BE CAREFUL: Queenslanders are being warned to be wary and make sure people who are door knocking for charities are genuine.
BE CAREFUL: Queenslanders are being warned to be wary and make sure people who are door knocking for charities are genuine. Contributed

Warning to watch out for Christmas scammers

CHRISTMAS is a time for giving, but Attorney-General Jarrod Bleijie is warning generous Queenslanders to look out for Christmas grinches hoping to prey on their goodwill.

Mr Bleijie said many charities increased their collection activity at this time of year, but con-artists were also out in force so it was important people could tell the difference.

"There are some simple ways to tell if the person you're giving your money to is a Christmas charity saint or scammer," Mr Bleijie said.

"Legitimate street and door-to-door collectors must wear prominent identification and be able to show a written authority from their organisation. 
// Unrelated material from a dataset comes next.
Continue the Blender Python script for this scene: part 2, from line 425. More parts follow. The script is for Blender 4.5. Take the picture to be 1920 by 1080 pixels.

"They must also issue receipts, unless they use a collection box or give a small item, such as a ribbon or toy, in exchange for the donation.

"All collectors must be 15 years or older or be accompanied by an adult, and door-knockers can only operate between 9am and 5pm."

Mr Bleijie said charities operating in Queensland needed to be registered to fundraise, and one-off appeals must be sanctioned by the Office of Fair Trading.

"You can check whether a charity or appeal has authorisation by conducting a free search on the fair trading website," he said. 

"Scammers who prey on people's goodwill at Christmas are callously taking money from those who need it most."